Cut a sheet of glossy paper into strips about 1 cm wide.
Trim the strips to be 8 to 10 cm in length.
Glue together the ends of a strip to make a ring.
Attach the next ring around the first one in an interlocking pattern.
You can repeat this endlessly. (1)
Something has happened. The party is over, the car has been scrapped, the divorce papers have been signed. It is hard to say how long it has been this way. It is quite possible that in the meantime, new parties have been celebrated, new cars driven, new people loved.
At Kunstverein Friedberg, Lisa Seebach stages the snapshots of a fragmented history. Her sculptures hold clues to its pivotal moments: Pennants hanging limp, wilted flowers, and a few pellets of sad thoughts.
Shrunken stages of great promise are stacked upon each other in a spider’s web of steel. A random vacation snapshot on Instagram served as the inspiration for three heart-shaped ceramic platforms. The steel original seemed perfectly suited for the meticulously planned wedding proposal; in Seebach’s case, a palm-like leafy plant has taken hold of the imagination.

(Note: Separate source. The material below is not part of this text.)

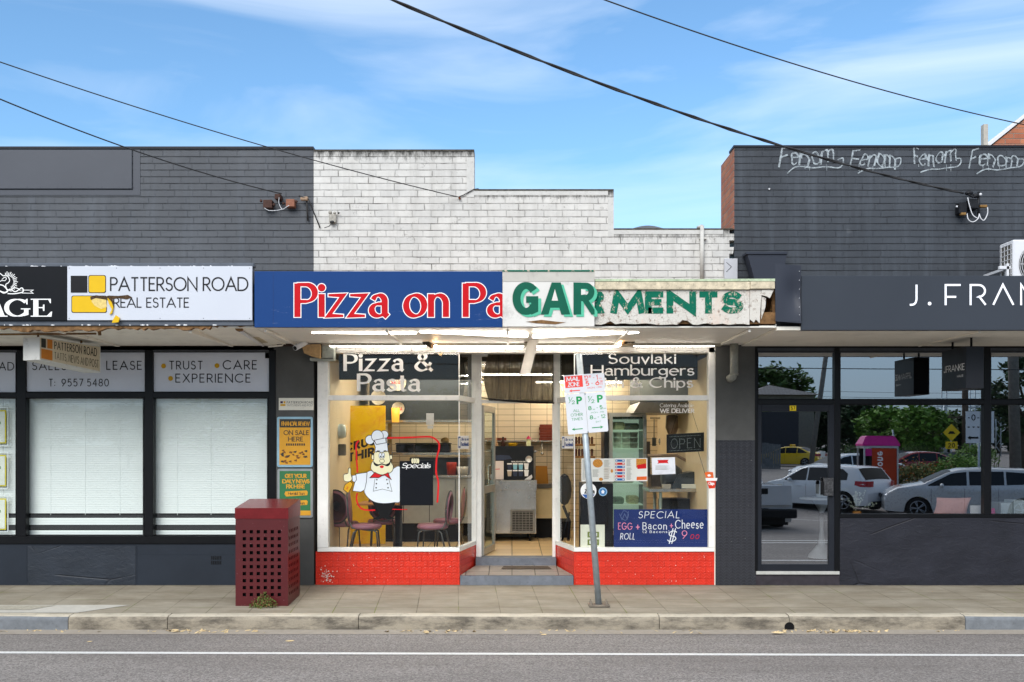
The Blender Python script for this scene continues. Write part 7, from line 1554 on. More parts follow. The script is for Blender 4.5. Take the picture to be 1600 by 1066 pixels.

So there it hangs, the performative romance, caught in the baited trap, held by a paper chain of infantile expectations. Endless chains of glossy paper strips: a comforting ritual to gloss over one’s impatience before upcoming festivities. Meanwhile, the Sad Machine pours its ominous fluids onto a carelessly covered mattress. The refuge of the bed appears as a breeding ground for dark premonitions. Concerns and confidence must once have wrestled one another in the drowsy waking state. The absent body indicates surrender – or a new awakening.
“Your parents love you,” a sign warns outside the forest of uncertain return. Or perhaps it was Seebach’s invention. The parking lot at Aokigahara encloses the space for the tension of ambiguous moments. Famous as a tourist destination, infamous for its tragic deaths, it becomes a symbol of obscure entanglements.
Seebach anchors the ambivalent feeling in the cast of a car mat. During her stay in New York in 2017, she regularly rested her feet on it as a passenger. Eviscerated from the car skeleton, picked up and exhibited, the object now becomes a bridge between experience and narrative. The wreath of flowers on it is both innocent adornment and fatal snare.
Images, places, and ideas overlap in Seebach’s work. They create the impression of a displaced reality. In the exhibition space, Seebach has replicted the lattice window of the Kunstverein, which separates the inside from the outside world. There it guards a fragile present as the repository of the past.
We would provide complete darkness – the title of the exhibition reads like the advertising promise of a company that seeks to capitalize on the advantages of uncertainty. Darkness allows tired eyes to rest. Darkness allows fears to flourish. It promises a welcome retreat from reality but holds the danger of losing reality.
What is worth letting go of? Who is worth letting go of? When is it worth letting go? Seebach simulates a departure with no return. Her invitation implies a promise of salvation. Her invitation is a warning.